I would prefer the farmer's market--despite my elite cyberness--because that metaphor preserves the sanctifying aspect of social organization. The human. Hence, I am very hesitant to accede to your preference for technological metaphors, for they shed the human into the second tier very quickly. I note that your subsequent use of metaphor continues on this track--you mention technological characteristics and suggest that human sociability be modeled on them. Hence, your preference for a certain metaphor shades its way into being more than a metaphor.
One would have to pry my laptop from my cold, dead hands before I'll give up technology, but I would be more concerned about where technological-thinking leads us.
My main point is that using the Internet is more central to most people's experience than shopping at farmer's markets.
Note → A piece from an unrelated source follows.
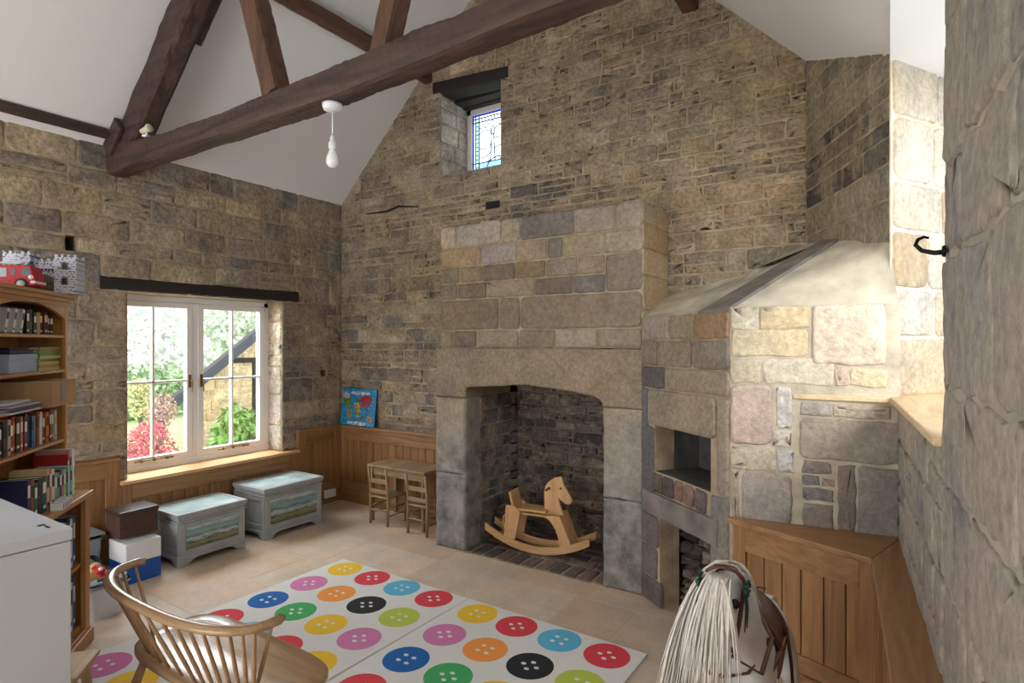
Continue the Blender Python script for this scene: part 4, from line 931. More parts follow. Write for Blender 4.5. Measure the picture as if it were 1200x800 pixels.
mb = MB(); mb.box(-.172, .052, -.127, .137, .15, .182); obj('lid', mb, plain('dark leatherette', (58, 44, 42), .28), bb, bevel=.006)

# ------------------------------------------------------------------ tub of toys and grey crate
tb = thing('toy_tub', 'translucent white plastic tub full of toys beside the oak bookcase', 'tub', (-4.06, 1.60, 0), .05)
def shell(mb, wx, wy, h, tx, th=.004, r=.04, flare=.02, seg=6):
    def ring(ax, ay, z, rr):
        p = []
        for sx, sy, a0 in ((1, 1, 0), (-1, 1, PI/2), (-1, -1, PI), (1, -1, 1.5*PI)):
            for k in range(seg+1): a = a0+PI/2*k/seg; p.append(((ax-rr)*sx+rr*math.cos(a), (ay-rr)*sy+rr*math.sin(a), z))
        return p
    rs = [ring(wx-flare, wy-flare, 0, r), ring(wx, wy, h, r), ring(wx+.012, wy+.012, h, r), ring(wx+.012, wy+.012, h-.014, r), ring(wx+.012, wy+.012, h, r), ring(wx-th, wy-th, h, r), ring(wx-flare-th, wy-flare-th, .005, r)]
    n = len(rs[0]); vs = [q for rg in rs for q in rg]
    fs = [(i*n+k, i*n+(k+1) % n, (i+1)*n+(k+1) % n, (i+1)*n+k) for i in range(len(rs)-1) for k in range(n)]+[tuple(range(n))[::-1], tuple(range((len(rs)-1)*n, len(rs)*n))]
    mb.add(vs, fs)
mb = MB(); shell(mb, .135, .115, .20, 0); obj('tub_body', mb, plain('cloudy plastic', (206, 212, 222), .35), tb)
toys = [('toy_bear', (214, 176, 120), (-.04, -.02, .205), 'tan toy block at the back of the toy tub', 'toy'), ]
tr_ = random.Random(8)
mb = MB(); mb.box(-.05, .05, -.03, .03, 0, .09); mb.lathe([(.028, 0), (.034, .02), (.028, .05), (.01, .06)], (.0, 0, .075), 14)
o = obj('wooden_toy', mb, M['plyX'], bevel=.012); o.location = (-4.13, 1.61, .15); o.rotation_euler = (0, 0, 1.3); tag(o, 'tan wooden toy poking up at the back of the toy tub', 'toy')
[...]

And if you want people to get jazzed about a new paradigm, then it should be explained in terms they already understand.
What percentage of McKibben's audience regularly shops at farmer's markets? It may be significant, but it's not as many people as use the internet.
Moreover, people's experience of farmer's markets is varied to a larger degree than he may realize from his quaint home in Vermont. In my hometown, the farmer's market is 3 rusty pickup trucks in a vacant lot next to the railroad tracks selling wilted mustard greens on Wednesday afternoons, when the temperature is likely to be 98 degrees.
And that's where McKibben's metaphor breaks down: how exactly is the Internet like that farmer's market?